King, following his indie feature debut “Newlyweeds” and a considerable amount of TV work, directs assuredly, with an energy reflecting the urgency of the Hampton’s crusade and the viciousness of the institutional pushback. The writing follows suit: In every line of dialogue, the filmmaker chases either truth or lies so absurdly blatant they serve to evince other truths, such as agent Mitchell’s false equivalences.

Mitchell sees the KKK and the Black Panthers as two sides of the same coin. His “both sides” argument will strike a chord with more recent rationalizations about the Black Lives Matter movement and white supremacist insurrectionists. Still, King — whose film always manages to walk the line along every single character’s complicated worldview — doesn’t render the G-man a monstrous villain, but rather as another indoctrinated peon who chooses to obey out of self-preservation, even after uncovering the worst aspects of his superiors.
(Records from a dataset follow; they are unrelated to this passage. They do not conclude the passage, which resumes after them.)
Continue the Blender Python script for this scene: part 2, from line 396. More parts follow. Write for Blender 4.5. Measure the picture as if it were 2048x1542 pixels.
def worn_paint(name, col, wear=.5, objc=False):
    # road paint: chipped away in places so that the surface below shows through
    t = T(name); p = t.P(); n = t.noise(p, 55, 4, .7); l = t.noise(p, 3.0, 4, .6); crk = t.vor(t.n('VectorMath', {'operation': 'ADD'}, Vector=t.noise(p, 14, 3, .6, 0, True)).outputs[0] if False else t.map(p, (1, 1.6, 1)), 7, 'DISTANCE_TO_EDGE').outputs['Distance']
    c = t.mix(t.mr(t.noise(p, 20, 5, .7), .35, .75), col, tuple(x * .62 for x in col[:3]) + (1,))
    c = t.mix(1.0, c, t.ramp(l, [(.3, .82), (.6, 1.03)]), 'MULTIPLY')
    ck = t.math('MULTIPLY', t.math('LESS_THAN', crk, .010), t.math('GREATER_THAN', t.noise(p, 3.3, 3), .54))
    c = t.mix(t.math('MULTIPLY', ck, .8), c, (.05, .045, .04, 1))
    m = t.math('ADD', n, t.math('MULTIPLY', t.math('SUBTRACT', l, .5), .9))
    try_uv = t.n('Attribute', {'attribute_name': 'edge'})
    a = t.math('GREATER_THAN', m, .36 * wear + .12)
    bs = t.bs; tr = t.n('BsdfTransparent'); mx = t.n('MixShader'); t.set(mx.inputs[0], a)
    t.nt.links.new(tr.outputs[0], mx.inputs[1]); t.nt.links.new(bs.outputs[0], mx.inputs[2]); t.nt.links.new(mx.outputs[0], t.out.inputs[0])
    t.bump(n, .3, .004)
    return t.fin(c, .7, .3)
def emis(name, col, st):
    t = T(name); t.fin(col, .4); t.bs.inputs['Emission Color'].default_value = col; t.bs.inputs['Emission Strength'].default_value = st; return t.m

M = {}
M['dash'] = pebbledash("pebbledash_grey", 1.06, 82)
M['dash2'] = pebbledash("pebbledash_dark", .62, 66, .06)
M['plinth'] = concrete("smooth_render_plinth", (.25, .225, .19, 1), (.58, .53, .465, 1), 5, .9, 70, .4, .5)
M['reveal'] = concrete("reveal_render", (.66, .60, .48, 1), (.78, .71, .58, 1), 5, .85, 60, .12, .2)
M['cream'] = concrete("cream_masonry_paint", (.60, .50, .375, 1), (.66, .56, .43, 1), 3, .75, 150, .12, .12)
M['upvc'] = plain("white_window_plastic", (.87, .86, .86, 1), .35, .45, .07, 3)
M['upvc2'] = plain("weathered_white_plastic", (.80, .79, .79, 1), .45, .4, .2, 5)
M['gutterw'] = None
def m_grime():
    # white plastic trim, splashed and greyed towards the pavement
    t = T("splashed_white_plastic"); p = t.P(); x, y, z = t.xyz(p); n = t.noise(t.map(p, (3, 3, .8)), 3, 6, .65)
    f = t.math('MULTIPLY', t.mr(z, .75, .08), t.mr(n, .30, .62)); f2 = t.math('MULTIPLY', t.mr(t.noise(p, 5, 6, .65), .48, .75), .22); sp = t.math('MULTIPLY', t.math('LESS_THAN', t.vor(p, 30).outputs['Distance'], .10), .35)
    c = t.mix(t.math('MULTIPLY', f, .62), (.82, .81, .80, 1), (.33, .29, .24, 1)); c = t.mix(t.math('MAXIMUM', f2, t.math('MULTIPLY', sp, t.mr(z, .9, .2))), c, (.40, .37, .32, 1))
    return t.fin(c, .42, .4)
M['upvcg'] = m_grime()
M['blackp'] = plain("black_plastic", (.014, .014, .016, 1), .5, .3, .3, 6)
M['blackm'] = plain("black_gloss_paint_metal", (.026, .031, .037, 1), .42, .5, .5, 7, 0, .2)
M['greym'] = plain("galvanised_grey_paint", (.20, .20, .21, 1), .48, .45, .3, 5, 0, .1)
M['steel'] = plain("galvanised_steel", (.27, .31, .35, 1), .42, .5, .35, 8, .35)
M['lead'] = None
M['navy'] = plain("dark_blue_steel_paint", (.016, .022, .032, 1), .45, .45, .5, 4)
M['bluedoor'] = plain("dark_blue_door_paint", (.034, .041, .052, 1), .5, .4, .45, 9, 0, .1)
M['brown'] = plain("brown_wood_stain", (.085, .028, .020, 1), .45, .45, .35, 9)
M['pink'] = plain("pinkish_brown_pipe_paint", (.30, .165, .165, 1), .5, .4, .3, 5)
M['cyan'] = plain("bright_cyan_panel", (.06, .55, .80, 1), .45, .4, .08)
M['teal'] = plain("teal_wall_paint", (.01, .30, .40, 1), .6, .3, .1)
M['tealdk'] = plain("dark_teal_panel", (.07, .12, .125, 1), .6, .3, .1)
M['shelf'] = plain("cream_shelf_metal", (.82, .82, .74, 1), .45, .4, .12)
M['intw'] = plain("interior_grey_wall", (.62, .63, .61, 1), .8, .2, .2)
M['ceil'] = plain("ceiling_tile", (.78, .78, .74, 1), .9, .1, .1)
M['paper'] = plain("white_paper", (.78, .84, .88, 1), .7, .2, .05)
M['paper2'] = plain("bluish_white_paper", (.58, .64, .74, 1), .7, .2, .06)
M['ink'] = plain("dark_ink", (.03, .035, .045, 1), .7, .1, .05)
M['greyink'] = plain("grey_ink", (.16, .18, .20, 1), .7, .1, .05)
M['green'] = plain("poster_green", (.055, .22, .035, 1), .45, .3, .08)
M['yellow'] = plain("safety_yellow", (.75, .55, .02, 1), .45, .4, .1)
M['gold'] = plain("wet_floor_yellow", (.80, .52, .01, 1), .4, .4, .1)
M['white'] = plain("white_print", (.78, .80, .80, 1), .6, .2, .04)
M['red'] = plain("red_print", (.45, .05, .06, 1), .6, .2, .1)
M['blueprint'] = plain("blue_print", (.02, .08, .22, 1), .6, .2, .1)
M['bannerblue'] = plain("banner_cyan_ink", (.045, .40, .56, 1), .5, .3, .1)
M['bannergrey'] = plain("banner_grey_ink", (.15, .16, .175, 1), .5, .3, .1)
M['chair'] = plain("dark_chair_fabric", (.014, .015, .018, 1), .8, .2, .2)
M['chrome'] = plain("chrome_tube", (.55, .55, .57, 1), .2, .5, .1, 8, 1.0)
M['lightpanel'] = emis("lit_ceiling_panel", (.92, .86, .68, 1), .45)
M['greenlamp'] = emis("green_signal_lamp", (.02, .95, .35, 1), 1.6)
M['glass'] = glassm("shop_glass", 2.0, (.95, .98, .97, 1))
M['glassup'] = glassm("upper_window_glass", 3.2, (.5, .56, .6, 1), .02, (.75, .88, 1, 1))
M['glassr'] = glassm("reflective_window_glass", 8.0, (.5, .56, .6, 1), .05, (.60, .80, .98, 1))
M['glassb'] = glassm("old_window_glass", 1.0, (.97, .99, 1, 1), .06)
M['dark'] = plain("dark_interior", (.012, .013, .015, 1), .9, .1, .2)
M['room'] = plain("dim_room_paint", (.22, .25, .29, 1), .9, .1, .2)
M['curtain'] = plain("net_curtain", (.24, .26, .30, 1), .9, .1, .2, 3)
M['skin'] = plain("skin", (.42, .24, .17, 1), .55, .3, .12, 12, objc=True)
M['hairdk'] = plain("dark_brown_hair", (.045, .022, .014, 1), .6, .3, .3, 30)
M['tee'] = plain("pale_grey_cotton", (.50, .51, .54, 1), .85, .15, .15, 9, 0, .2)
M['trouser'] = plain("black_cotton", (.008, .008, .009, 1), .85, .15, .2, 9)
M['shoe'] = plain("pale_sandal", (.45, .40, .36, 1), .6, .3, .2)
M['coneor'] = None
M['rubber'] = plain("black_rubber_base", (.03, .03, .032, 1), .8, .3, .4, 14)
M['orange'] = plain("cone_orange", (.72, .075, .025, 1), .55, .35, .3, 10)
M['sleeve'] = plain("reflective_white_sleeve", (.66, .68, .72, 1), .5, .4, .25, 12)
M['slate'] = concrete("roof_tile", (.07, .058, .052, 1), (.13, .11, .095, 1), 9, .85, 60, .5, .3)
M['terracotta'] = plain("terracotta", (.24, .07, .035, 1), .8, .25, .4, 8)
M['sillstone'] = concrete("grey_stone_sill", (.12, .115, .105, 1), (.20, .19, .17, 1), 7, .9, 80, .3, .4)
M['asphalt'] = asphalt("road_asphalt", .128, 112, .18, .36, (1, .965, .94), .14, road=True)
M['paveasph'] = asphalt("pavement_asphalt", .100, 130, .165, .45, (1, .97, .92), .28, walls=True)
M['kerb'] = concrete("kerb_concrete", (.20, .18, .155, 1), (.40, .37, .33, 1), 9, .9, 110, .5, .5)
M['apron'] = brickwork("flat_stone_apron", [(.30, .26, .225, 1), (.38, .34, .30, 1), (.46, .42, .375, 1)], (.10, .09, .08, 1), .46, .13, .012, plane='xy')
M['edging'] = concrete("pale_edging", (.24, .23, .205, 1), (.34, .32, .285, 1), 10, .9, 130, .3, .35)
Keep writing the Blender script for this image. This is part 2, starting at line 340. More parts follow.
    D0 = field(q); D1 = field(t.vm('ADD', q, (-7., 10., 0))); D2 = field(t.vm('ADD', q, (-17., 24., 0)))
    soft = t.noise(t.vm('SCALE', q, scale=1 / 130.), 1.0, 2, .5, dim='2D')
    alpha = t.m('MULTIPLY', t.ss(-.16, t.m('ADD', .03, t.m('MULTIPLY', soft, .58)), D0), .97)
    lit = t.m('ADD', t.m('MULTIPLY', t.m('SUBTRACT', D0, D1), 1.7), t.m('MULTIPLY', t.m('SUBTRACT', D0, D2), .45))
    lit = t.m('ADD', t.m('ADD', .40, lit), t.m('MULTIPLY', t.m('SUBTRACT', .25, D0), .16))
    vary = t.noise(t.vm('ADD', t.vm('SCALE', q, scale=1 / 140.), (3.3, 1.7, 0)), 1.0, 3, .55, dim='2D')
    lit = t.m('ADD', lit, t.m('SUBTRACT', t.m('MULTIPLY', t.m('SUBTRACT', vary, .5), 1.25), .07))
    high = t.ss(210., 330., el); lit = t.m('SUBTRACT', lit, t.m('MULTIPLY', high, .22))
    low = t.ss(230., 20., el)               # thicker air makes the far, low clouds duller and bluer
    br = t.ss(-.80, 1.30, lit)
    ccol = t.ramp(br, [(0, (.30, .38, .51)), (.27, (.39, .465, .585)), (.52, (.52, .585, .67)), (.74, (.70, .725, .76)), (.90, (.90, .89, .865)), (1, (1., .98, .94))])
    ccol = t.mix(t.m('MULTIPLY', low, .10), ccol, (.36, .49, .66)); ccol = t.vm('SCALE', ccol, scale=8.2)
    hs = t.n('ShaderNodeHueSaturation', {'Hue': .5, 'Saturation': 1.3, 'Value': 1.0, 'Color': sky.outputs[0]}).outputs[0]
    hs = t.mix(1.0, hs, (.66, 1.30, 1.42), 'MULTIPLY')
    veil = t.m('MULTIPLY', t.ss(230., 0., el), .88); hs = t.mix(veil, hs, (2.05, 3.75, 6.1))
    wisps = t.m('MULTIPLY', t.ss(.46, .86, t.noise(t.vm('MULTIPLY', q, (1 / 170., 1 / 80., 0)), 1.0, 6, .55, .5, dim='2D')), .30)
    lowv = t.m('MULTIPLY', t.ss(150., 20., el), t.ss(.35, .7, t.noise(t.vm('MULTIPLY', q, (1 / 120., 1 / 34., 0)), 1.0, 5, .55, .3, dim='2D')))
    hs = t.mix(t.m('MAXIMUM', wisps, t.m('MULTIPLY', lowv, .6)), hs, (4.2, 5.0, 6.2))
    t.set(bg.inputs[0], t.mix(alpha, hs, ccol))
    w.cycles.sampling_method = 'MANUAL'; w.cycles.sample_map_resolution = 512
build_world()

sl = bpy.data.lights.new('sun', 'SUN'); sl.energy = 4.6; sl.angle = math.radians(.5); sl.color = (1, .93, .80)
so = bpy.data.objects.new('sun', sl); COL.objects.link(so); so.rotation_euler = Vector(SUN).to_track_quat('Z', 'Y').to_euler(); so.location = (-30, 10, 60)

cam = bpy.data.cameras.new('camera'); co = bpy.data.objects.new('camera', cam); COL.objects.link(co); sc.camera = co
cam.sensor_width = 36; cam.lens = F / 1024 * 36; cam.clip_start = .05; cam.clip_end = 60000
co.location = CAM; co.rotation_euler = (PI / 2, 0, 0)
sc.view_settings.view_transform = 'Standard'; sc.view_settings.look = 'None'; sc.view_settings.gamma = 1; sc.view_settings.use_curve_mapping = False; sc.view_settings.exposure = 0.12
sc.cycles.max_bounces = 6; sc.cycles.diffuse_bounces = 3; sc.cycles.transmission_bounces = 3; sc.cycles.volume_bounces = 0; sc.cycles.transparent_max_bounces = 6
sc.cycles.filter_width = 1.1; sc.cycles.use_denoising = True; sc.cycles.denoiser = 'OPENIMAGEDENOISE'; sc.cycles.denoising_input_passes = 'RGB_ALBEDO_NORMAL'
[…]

“Judas and the Black Messiah” certainly can’t be read as the reincarnation of a bygone era but instead, sadly, as something currently alive. Early on, Kaluuya’s Hampton quotes Mao Zedong: “Politics is war without bloodshed while war is politics with bloodshed,” prompting us to think about the world we live in right now. As such, cinema is part of a cultural warfare without bloodshed, in turn making the stories portrayed, and how they are portrayed, inherently political. And if cinema is political, Shaka King has made a manifesto.

“Judas and the Black Messiah” opens in select theaters and on HBO Max Feb. 12.